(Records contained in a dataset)
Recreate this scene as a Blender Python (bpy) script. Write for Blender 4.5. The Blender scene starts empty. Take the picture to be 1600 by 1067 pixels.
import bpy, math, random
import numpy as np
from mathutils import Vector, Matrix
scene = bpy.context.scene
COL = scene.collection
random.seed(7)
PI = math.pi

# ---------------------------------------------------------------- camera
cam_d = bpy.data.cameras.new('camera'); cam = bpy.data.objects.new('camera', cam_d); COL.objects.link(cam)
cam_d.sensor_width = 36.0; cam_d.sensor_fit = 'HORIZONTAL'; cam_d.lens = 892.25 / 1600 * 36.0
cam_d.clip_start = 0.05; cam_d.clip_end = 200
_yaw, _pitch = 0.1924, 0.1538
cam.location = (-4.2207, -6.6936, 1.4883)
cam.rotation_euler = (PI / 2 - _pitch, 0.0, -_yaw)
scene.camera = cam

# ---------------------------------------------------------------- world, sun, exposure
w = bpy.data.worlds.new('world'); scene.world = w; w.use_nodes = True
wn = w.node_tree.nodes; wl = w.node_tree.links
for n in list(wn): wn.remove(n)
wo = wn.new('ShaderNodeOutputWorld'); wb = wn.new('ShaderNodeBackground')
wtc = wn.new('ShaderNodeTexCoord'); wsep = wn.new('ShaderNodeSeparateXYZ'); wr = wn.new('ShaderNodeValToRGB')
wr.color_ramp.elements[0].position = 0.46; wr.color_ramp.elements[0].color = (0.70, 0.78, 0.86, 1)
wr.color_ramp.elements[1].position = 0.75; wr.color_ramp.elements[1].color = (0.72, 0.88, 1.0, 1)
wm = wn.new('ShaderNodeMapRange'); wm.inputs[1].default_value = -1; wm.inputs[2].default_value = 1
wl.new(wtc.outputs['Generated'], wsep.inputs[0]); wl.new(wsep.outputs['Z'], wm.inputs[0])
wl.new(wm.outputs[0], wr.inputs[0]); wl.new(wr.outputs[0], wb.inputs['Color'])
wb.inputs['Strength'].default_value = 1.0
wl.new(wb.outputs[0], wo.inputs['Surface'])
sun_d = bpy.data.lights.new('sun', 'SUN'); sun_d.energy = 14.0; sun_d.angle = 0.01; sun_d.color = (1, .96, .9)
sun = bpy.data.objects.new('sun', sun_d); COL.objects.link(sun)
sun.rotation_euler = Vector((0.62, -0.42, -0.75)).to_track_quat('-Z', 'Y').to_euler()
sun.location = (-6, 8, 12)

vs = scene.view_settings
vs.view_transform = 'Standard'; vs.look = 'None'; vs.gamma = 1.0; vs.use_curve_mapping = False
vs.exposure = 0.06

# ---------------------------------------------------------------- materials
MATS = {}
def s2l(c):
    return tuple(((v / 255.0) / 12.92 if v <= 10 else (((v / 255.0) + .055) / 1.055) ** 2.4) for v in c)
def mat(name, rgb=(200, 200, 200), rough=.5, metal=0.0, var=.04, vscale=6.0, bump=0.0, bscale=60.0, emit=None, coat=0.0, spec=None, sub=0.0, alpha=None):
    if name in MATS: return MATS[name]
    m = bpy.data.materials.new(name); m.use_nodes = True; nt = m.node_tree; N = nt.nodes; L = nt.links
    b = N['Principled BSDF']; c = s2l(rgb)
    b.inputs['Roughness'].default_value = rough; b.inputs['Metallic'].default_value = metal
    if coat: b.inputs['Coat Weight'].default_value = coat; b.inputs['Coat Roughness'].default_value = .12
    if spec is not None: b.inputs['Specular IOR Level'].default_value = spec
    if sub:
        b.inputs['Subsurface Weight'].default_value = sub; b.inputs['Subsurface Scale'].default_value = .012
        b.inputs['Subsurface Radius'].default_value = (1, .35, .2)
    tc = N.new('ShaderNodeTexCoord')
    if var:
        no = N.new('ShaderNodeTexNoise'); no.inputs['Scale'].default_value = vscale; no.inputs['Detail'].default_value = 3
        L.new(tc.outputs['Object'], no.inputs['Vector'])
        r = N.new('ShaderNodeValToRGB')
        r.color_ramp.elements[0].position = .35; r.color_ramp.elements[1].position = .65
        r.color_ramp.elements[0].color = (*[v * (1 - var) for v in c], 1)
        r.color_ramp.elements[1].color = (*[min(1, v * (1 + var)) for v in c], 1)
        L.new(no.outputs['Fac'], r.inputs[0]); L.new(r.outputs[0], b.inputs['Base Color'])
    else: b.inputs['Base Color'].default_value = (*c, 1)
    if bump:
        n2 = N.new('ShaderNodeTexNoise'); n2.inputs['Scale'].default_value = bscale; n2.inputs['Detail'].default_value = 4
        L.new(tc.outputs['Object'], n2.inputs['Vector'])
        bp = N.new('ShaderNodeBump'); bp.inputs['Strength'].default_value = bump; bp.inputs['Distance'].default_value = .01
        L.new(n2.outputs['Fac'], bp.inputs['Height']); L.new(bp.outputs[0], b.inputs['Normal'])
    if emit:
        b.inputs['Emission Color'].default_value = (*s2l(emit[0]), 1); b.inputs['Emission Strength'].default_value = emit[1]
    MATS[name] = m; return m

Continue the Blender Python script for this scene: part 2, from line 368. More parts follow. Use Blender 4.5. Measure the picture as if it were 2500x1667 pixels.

# EXERCISE:
Retype exactly the lines from the start of the entries through the one with "PI = math.pi"; include both ends.

# ANSWER TO THE EXERCISE:
Recreate this scene as a Blender Python (bpy) script. Write for Blender 4.5. The Blender scene starts empty. Take the picture to be 1600 by 1067 pixels.
import bpy, math, random
import numpy as np
from mathutils import Vector, Matrix
scene = bpy.context.scene
COL = scene.collection
random.seed(7)
PI = math.pi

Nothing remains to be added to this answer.